— Start DATA SECTION —
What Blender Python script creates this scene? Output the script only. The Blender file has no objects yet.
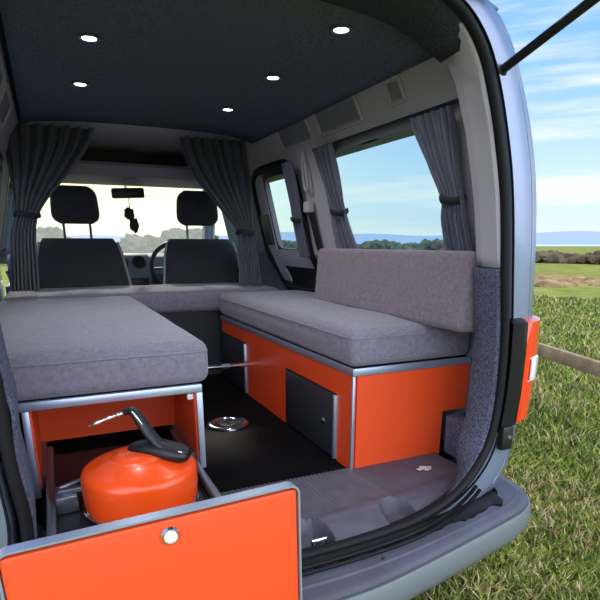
import bpy, bmesh, math, random
import numpy as np
from mathutils import Vector, Matrix
random.seed(7); RNG = np.random.default_rng(11)
C = bpy.context.scene.collection
PI = math.pi
CX = .507                                  # the van's centre line
def mir(x): return 2*CX - x
def mirz(x, z):                            # the rear opening's own mirror line
    c = interp([(.6, .47), (.66, .4875), (.72, .5125), (.79, .526), (1.0, .528), (1.6, .472)], z)
    return 2*c - x

# ---------------------------------------------------------------- materials
def lin(c):
    return tuple(((v/255)/12.92 if v/255 <= .04045 else ((v/255+.055)/1.055)**2.4) for v in c)
def nn(t, kind, **kw):
    n = t.nodes.new(kind)
    for k, v in kw.items(): setattr(n, k, v)
    return n
def mat(name, col, rough=.6, metal=0., spec=.5, noise=None, bump=None, coat=0., emit=None):
    """noise = (scale, amount, detail) tone mottling; bump = (scale, strength, distance)"""
    m = bpy.data.materials.new(name); m.use_nodes = True; t = m.node_tree
    b = t.nodes['Principled BSDF']
    c = lin(col) if max(col) > 1.01 else col
    b.inputs['Base Color'].default_value = (*c, 1); b.inputs['Roughness'].default_value = rough
    b.inputs['Metallic'].default_value = metal; b.inputs['Specular IOR Level'].default_value = spec
    if coat: b.inputs['Coat Weight'].default_value = coat; b.inputs['Coat Roughness'].default_value = .08
    tc = nn(t, 'ShaderNodeTexCoord')
    if noise:
        n = nn(t, 'ShaderNodeTexNoise'); n.inputs['Scale'].default_value = noise[0]
        n.inputs['Detail'].default_value = noise[2] if len(noise) > 2 else 4
        t.links.new(tc.outputs['Object'], n.inputs['Vector'])
        r = nn(t, 'ShaderNodeMapRange'); r.inputs[1].default_value = .3; r.inputs[2].default_value = .7
        r.inputs[3].default_value = 1-noise[1]; r.inputs[4].default_value = 1+noise[1]
        t.links.new(n.outputs['Fac'], r.inputs[0])
        x = nn(t, 'ShaderNodeMix', data_type='RGBA', blend_type='MULTIPLY'); x.inputs['Factor'].default_value = 1
        x.inputs['A'].default_value = (*c, 1); t.links.new(r.outputs[0], x.inputs['B'])
        t.links.new(x.outputs['Result'], b.inputs['Base Color'])
    if bump:
        n = nn(t, 'ShaderNodeTexNoise'); n.inputs['Scale'].default_value = bump[0]; n.inputs['Detail'].default_value = 3
        t.links.new(tc.outputs['Object'], n.inputs['Vector'])
        p = nn(t, 'ShaderNodeBump'); p.inputs['Strength'].default_value = bump[1]; p.inputs['Distance'].default_value = bump[2]
        t.links.new(n.outputs['Fac'], p.inputs['Height']); t.links.new(p.outputs['Normal'], b.inputs['Normal'])
    if emit:
        b.inputs['Emission Color'].default_value = (*emit[:3], 1); b.inputs['Emission Strength'].default_value = emit[3]
    return m
def fabric(name, col, fleck=.25):
    """woven upholstery: crossing threads in the bump and flecked tone"""
    m = mat(name, col, rough=.92, spec=.2); t = m.node_tree; b = t.nodes['Principled BSDF']
    c = lin(col); tc = nn(t, 'ShaderNodeTexCoord')
    hs = []
    for sc in ((60, 60, 700), (700, 60, 60), (60, 700, 60)):
        mp = nn(t, 'ShaderNodeMapping'); mp.inputs['Scale'].default_value = sc
        t.links.new(tc.outputs['Object'], mp.inputs['Vector'])
        n = nn(t, 'ShaderNodeTexNoise'); n.inputs['Scale'].default_value = 1; n.inputs['Detail'].default_value = 2
        t.links.new(mp.outputs['Vector'], n.inputs['Vector']); hs.append(n)
    a = nn(t, 'ShaderNodeMath', operation='ADD'); t.links.new(hs[0].outputs['Fac'], a.inputs[0]); t.links.new(hs[1].outputs['Fac'], a.inputs[1])
    a2 = nn(t, 'ShaderNodeMath', operation='ADD'); t.links.new(a.outputs[0], a2.inputs[0]); t.links.new(hs[2].outputs['Fac'], a2.inputs[1])
    r = nn(t, 'ShaderNodeMapRange'); r.inputs[1].default_value = 1.15; r.inputs[2].default_value = 1.85
    r.inputs[3].default_value = 1-fleck; r.inputs[4].default_value = 1+fleck; t.links.new(a2.outputs[0], r.inputs[0])
    x = nn(t, 'ShaderNodeMix', data_type='RGBA', blend_type='MULTIPLY'); x.inputs['Factor'].default_value = 1
    x.inputs['A'].default_value = (*c, 1); t.links.new(r.outputs[0], x.inputs['B'])
    t.links.new(x.outputs['Result'], b.inputs['Base Color'])
    w = nn(t, 'ShaderNodeTexNoise'); w.inputs['Scale'].default_value = 5; t.links.new(tc.outputs['Object'], w.inputs['Vector'])
    p2 = nn(t, 'ShaderNodeBump'); p2.inputs['Strength'].default_value = .35; p2.inputs['Distance'].default_value = .02
    t.links.new(w.outputs['Fac'], p2.inputs['Height'])
    p = nn(t, 'ShaderNodeBump'); p.inputs['Strength'].default_value = .35; p.inputs['Distance'].default_value = .002
    t.links.new(a2.outputs[0], p.inputs['Height']); t.links.new(p2.outputs['Normal'], p.inputs['Normal'])
    t.links.new(p.outputs['Normal'], b.inputs['Normal'])
    b.inputs['Sheen Weight'].default_value = .25; b.inputs['Sheen Roughness'].default_value = .5
    return m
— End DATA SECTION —
WRITTEN INSTRUCTION
Write out again exactly the lines from the start of the data above through the line containing "return 2*c - x", inclusive, excluding any pictures.

SOLUTION TO THIS EXERCISE
What Blender Python script creates this scene? Output the script only. The Blender file has no objects yet.
import bpy, bmesh, math, random
import numpy as np
from mathutils import Vector, Matrix
random.seed(7); RNG = np.random.default_rng(11)
C = bpy.context.scene.collection
PI = math.pi
CX = .507                                  # the van's centre line
def mir(x): return 2*CX - x
def mirz(x, z):                            # the rear opening's own mirror line
    c = interp([(.6, .47), (.66, .4875), (.72, .5125), (.79, .526), (1.0, .528), (1.6, .472)], z)
    return 2*c - x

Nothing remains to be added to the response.